* THE REQUEST
Look through the listing for the word "script". Copy each line that has it.

* INPUT ROWS
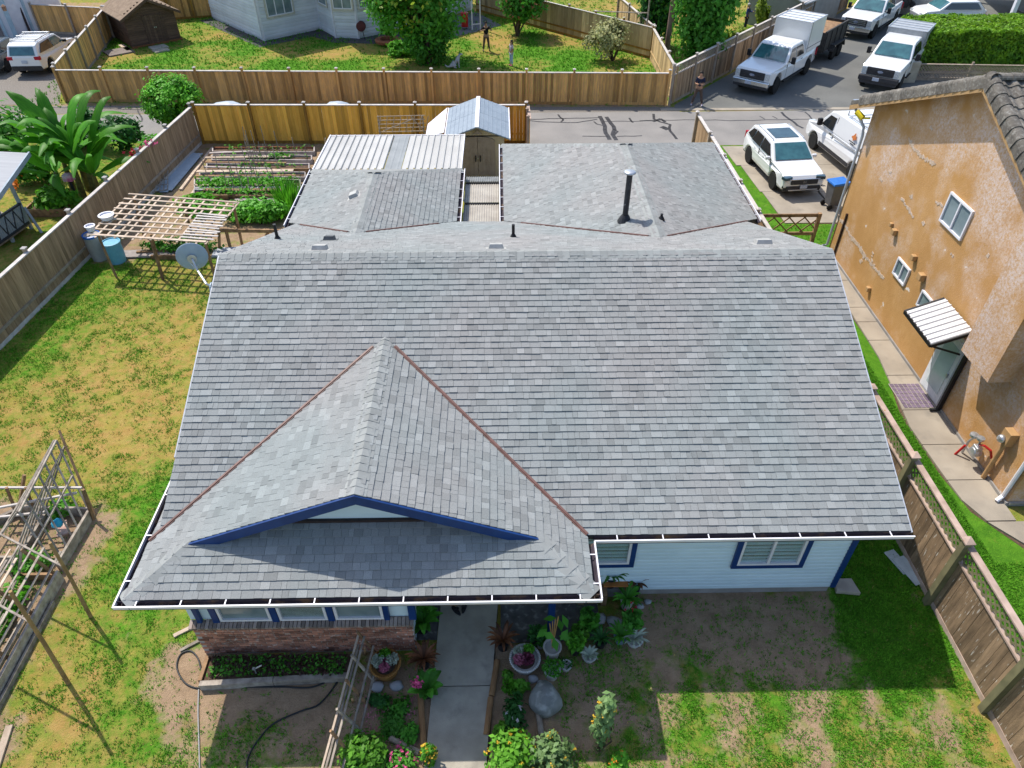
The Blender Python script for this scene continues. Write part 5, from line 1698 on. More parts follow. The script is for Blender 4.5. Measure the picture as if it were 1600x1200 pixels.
def trailer(label, pos, heading, L_=3.6):
    t = thing('dump_trailer', label, 'trailer', (pos[0], pos[1], .01), heading)
    M_tr = mat('black_trailer_steel', (.05, .048, .045), (.03, .03, .03), sc=5, rough=.7, c3=(.14, .09, .06), sc3=6, lo3=.62, hi3=.8)
    b = lambda n, c, d, m=M_tr, p=None, **k: MB().box(c, d, **k).build(n, m, p or t, local=True)
    b('bed_floor', (0, 0, .72), (L_, 1.8, .1))
    for sg in (-1, 1):
        s = b('side_wall', (0, sg * .9, 1.25), (L_, .06, 1.0))
        for k in range(5): b('stake', (-L_ / 2 + .15 + k * (L_ - .3) / 4, sg * .95, 1.2), (.07, .05, 1.05), M_tr, s)
        b('top_rail', (0, sg * .9, 1.78), (L_, .09, .07))
        fd = b('fender', (-.3, sg * 1.06, .86), (1.7, .3, .06))
        b('fender_end', (.58, sg * 1.06, .7), (.06, .3, .34), M_tr, fd, ry=R(-30)); b('fender_end', (-1.18, sg * 1.06, .7), (.06, .3, .34), M_tr, fd, ry=R(30))
    b('front_wall', (L_ / 2, 0, 1.25), (.06, 1.8, 1.0)); b('tailgate', (-L_ / 2, 0, 1.25), (.06, 1.8, 1.0))
    b('load', (-.2, 0, 1.45), (L_ - .3, 1.6, .3), M_woodbrown)
    b('tool_box', (L_ / 2 + .35, 0, 1.0), (.45, .9, .6), mat('rusty_box', (.12, .06, .05), (.07, .04, .035), rough=.7))
    MB().bar((L_ / 2 + .1, -.6, .62), (L_ / 2 + 1.3, 0, .55), .08).bar((L_ / 2 + .1, .6, .62), (L_ / 2 + 1.3, 0, .55), .08).bar((L_ / 2 + .95, 0, .1), (L_ / 2 + .95, 0, 1.0), .07).build('drawbar', M_tr, t, local=True)
    for k in range(4):
        MB().bar((L_ / 2 + .1 + .02 * k, -.5 + k * .12, .7), (L_ / 2 + .25, -.4 + k * .14, 1.9 - .1 * k), .03).build('rake_handle', M_woodpale, t, local=True)
    for x in (.15, -.75):
        for sg in (-1, 1):
            q = MB().lathe((x, sg * 1.06, .36), [(.2, -.1), (.34, -.1), (.36, -.06), (.36, .06), (.34, .1), (.2, .1)], 18, Matrix.Rotation(R(90), 3, 'X')).build('wheel', M_rubber, t, local=True)
            MB().lathe((x, sg * 1.06, .36), [(0, -.06), (.21, -.08), (.21, .08), (0, .06)], 14, Matrix.Rotation(R(90), 3, 'X')).build('rim', M_rim, q, local=True)
    return t
back = lambda c, d: Vector(c.t.location) - Vector((math.cos(hd), math.sin(hd), 0)) * d
trailer('black dump trailer hitched behind the white truck with the cargo box', back(pk1, 6.1), hd)
trailer('dark trailer behind the farther white pickup at the top edge', back(pk2, 6.2), hd)

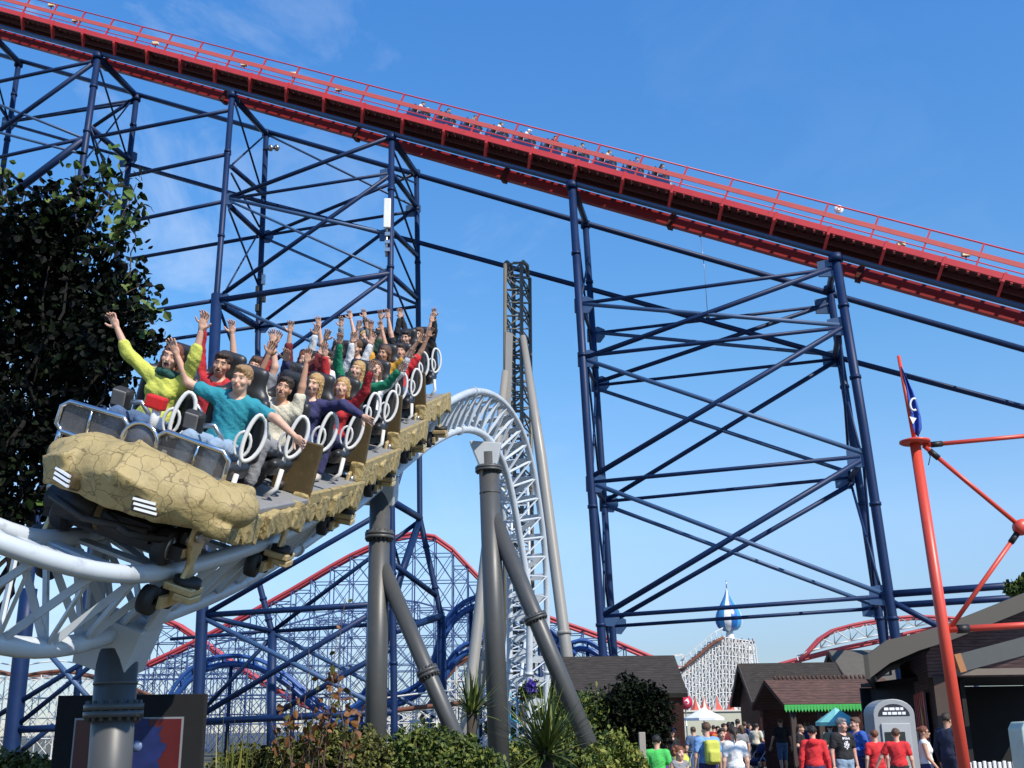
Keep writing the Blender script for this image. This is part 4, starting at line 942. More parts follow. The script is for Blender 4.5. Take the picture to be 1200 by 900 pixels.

* SOLUTION FOR THIS EXERCISE
The Blender Python script for this scene continues. Write part 5, from line 1698 on. More parts follow. The script is for Blender 4.5. Measure the picture as if it were 1600x1200 pixels.
Keep writing the Blender script for this image. This is part 4, starting at line 942. More parts follow. The script is for Blender 4.5. Take the picture to be 1200 by 900 pixels.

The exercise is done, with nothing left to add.